The aesthetics of anti-social behaviour

Millie, Andrew (2014). The aesthetics of anti-social behaviour. In: Pickard, Sarah ed. Anti-Social Behaviour in Britain: Victorian and Contemporary Perspectives. London, UK: Palgrave Macmillan, pp. 102–111.

DOI: https://doi.org/10.1057/9781137399311_9

Abstract

From the late 1990s onwards, anti-social behaviour has been high on the political agenda in Britain. Of course, at the end of the twentieth century, anti-social behaviour was nothing new, a fact highlighted in other contributions to this volume.

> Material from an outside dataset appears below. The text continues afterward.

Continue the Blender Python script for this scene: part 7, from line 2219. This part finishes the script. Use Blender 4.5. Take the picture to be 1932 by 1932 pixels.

Yet, following pressure on MPs from constituents facing difficulties with people labelled as ‘neighbours from hell’ (Straw, 1996; Field, 2003) — and influenced by American zero-tolerance policing strategies (Millie, 2009b) — the 1997–2010 New Labour government made anti-social behaviour one of its key policy targets. Being anti-social was defined by New Labour as behaving ‘in a manner that caused or was likely to cause harassment, alarm or distress to one or more persons not of the same household as [the perpetrator]’ (Crime and Disorder Act 1998: s. 1(1 a)). As has been well documented (Ashworth et al, 1998; Ramsay, 2004; Millie, 2009b), there were issues with such a vague definition. In the first instance, what causes me harassment, alarm or distress may be quite different for someone else. Deciding what or who ‘was likely’ to be anti-social was even more subjective and problematic.